4. Although the First Amended Complaint states that copies of the posts are attached, see FAC ¶ 5, Igbonwa did not attach the posts to the First Amended Complaint. Instead, he attached various news articles about Facebook and what appears to be a partial transcript of a Congressional hearing in which Zuckerberg testified. Because the paragraph in the original complaint that refers to the attached posts is identical to paragraph 5 in the FAC, the Court concludes that Igbonwa's FAC was referencing the same posts as were referenced in the original complaint. See Complaint ¶ 5.
5. In his Request For Judicial Notice ("RJN"), Igbonwa asks the Court to take judicial notice of various articles that he contends contain facts that are relevant to the question of whether Defendants are protected from liability under the DCA, including Zuckerberg's alleged admission that Facebook and Zuckerberg are "publishers." See Docket No. 26. The RJN is DENIED. Rule 201 of the Federal Rules of Evidence permits courts to take judicial notice of "a fact that is not subject to reasonable dispute because it: (1) is generally known within the trial court's territorial jurisdiction; or (2) can be accurately and readily determined from sources whose accuracy cannot reasonably be questioned." Neither requirement is satisfied as to the "facts" contained in the articles Igbonwa has provided. Nor do these articles provide a basis for the Court to take judicial notice of the "fact" that Facebook and Zuckerberg are publishers.
6. The Court understands Igbonwa to be referring to the Allow States and Victims to Fight Online Sex Trafficking Act of 2017, PL 115-164 [HR 1865], which was signed into law on April 11, 2018.

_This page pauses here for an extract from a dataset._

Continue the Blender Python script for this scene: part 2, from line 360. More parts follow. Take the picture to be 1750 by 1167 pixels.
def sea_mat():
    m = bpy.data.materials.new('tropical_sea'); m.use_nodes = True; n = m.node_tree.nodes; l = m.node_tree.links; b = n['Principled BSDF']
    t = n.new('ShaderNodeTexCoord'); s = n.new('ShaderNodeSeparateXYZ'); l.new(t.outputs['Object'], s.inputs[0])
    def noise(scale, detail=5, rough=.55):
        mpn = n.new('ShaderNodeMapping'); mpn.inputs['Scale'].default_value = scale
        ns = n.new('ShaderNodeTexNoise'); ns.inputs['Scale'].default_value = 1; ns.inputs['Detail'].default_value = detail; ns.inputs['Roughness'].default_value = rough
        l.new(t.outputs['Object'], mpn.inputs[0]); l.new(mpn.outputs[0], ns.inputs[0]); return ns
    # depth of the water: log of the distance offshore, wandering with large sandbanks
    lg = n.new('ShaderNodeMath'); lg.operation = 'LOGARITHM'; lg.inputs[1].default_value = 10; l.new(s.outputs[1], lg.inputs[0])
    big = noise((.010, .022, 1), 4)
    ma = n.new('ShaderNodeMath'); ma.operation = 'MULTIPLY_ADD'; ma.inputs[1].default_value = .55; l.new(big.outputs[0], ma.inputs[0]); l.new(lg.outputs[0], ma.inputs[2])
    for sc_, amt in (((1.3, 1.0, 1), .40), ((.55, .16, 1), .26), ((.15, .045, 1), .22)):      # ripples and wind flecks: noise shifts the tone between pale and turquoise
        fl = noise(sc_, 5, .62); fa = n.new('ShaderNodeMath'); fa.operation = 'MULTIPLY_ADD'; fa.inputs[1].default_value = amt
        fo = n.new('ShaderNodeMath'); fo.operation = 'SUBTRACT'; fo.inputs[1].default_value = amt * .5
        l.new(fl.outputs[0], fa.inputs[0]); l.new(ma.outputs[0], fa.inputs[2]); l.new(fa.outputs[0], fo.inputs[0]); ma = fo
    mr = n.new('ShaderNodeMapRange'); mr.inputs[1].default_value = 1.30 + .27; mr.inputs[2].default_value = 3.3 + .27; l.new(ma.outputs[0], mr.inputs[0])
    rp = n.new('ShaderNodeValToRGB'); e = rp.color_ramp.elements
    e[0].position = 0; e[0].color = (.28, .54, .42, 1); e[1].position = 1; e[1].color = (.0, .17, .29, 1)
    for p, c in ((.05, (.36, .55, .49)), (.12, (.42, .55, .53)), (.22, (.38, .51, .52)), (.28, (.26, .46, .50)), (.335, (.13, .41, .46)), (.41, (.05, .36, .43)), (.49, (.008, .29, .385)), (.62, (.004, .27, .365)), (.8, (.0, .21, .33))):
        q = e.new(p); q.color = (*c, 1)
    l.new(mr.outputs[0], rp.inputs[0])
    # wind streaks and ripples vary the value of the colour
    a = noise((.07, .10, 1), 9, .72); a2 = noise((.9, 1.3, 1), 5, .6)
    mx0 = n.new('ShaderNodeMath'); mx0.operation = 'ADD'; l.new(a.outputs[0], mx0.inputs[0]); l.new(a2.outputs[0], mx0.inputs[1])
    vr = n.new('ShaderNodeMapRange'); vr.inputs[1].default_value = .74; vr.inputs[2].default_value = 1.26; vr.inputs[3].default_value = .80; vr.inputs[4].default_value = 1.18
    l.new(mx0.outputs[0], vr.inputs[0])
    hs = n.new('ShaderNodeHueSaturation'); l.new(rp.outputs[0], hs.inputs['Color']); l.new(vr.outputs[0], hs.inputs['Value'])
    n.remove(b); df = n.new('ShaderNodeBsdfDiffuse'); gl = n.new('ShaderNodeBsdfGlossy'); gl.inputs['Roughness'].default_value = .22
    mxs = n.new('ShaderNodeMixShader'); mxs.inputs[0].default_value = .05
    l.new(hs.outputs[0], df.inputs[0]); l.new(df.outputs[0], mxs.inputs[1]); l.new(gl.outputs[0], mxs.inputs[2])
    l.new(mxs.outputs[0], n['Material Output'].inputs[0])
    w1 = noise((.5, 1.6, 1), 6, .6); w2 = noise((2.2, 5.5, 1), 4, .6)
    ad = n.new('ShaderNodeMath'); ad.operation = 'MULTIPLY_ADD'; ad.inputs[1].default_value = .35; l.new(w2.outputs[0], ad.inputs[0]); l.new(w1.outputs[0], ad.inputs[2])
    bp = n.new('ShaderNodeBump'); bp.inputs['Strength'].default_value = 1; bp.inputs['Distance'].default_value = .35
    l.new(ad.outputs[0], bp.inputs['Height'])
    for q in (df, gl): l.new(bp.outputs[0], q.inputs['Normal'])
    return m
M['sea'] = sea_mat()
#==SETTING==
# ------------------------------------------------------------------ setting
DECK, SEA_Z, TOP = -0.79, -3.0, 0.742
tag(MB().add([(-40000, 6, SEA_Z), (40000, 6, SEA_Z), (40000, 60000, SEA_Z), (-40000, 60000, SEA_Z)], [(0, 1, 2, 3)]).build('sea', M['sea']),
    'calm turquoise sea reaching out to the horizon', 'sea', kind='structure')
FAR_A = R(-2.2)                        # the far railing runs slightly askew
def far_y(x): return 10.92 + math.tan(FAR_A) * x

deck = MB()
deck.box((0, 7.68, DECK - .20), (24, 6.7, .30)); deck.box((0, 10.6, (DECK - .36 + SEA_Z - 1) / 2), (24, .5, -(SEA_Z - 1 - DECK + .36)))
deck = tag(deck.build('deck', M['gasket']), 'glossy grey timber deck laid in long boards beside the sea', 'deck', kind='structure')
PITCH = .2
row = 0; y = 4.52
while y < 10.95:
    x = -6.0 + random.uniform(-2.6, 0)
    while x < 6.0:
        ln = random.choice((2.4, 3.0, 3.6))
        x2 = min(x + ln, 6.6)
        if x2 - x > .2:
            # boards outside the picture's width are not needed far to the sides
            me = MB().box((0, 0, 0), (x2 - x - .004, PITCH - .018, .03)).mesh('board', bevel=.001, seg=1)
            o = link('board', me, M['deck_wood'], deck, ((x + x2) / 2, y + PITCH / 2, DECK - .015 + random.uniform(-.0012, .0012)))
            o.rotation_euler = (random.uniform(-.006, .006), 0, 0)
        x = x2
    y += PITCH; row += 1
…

7. After Defendants filed their Reply brief, Igbonwa filed a "Sur-Rebuttal," which Defendants ask the Court to strike. See Docket No. 35. The Court did not grant leave to file this additional brief, as is required under Civil Rule 7-3(d). Further, the Sur-Rebuttal does not object to new evidence or notify the Court of any relevant legal decision that was issued after Igbonwa filed his Opposition brief. See Civ. L. R. 7-3(d). The Court therefore GRANTS Defendants' request and STRIKES the Sur-Rebuttal. The Court notes that Igbonwa makes essentially the same arguments in the Sur-Rebuttal as were raised in his Opposition brief, albeit with some elaboration. Consequently, the Court's striking of the Sur-Rebuttal has had no meaningful impact on its consideration of the issues raised in the Motion.
8. The Court notes that in his Opposition brief, Igbonwa made crystal clear that he only seeks to sue Zuckerberg on the basis of Facebook's conduct and not on the basis of any independent conduct on Zuckerberg's part. See Opposition at 10 ("when Plaintiff named Mark Zuckerberg in his complaint, he is synonymously naming Facebook, and vice versa."). Therefore, the Court need not reach the question of what conduct on Zuckerberg's part might take Igbonwa's claims against him outside the ambit of CDA immunity.
9. The Court rejects Igbonwa's reliance on vague language in the preamble of the Allow States and Victims to Fight Online Sex Trafficking Act of 2017 in support of the argument that CDA immunity does not apply to his claims. Although there is vague language in the preamble that refers to "the enforcement against providers and users of interactive computer services of. . . criminal and civil law relating to sexual exploitation of children or sex trafficking, and for other purposes," Igbonwa points to nothing in the legislative history that suggests this language was intended to eliminate the immunity that is afforded providers of interactive computer services under the CDA outside of the context of sexual exploitation of children and sex trafficking. Therefore, the Court declines to adopt the broad reading of this law that Igbonwa advocates.